If the current lessee cannot afford to pay the rent required without eating into its profit, chances are there will be others in the same boat.

“Our thesis is there’ll be a lot of those properties coming to market.”

“We think the most likely form is that it ends up going back to an owner that owns and operates, instead of a land-and-tenant structure.

“What has happened over the last 10 years is that landlords are willing to pay the full amount of [the farm’s] value.”

“This has essentially created a 100pc LVR financing vehicle…because most, if not all, leases increase each year with CPI, [so] the cost of rent goes higher and higher.

“In most cases, rent has gone up more than the operating profits.

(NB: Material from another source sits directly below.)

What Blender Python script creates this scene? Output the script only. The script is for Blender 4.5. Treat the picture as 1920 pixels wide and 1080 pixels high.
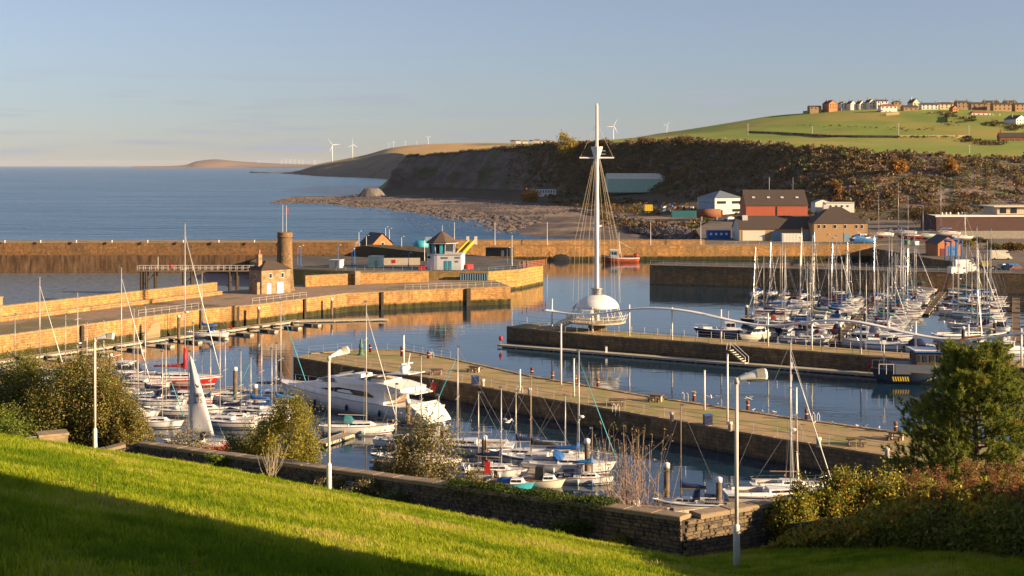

“This has created a scenario where a number of these leases are no longer economic and the farmer is unlikely to renew the lease.”

Image 3: Source: Roc Partners

As an example, think of a farmer who owns a citrus farm valued at $1,000,000 as a standalone asset, and needs finance to operate it.

A bank would normally lend the farmer 40-50pc of its value, and the farmer would use this facility to run the farm, make a living, and pay interest to the bank on the borrowings.

Under a sale-and-leaseback model of 15 or so years ago, an investor would typically advance the farmer $600,000 in exchange for a rental income, and the opportunity to sell the asset and achieve capital growth at the end of the lease period.

The sale-and-leaseback model has typically given the farmer access to a greater amount of capital than is available through retaining title and borrowing from a bank.

Image 3: Roc Partners

Sale-and-leaseback typically runs over a lease of 10-20 years, and does not require the tenant farmer to spend $300,000-$400,000 at its expiry to replace the trees.

The sweetener for the investor, or landlord, has been the ability to achieve capital growth at the end of the lease period.

“By the end of the 20 years, the trees have depreciated to a zero value, but the land and infrastructure hold their value.”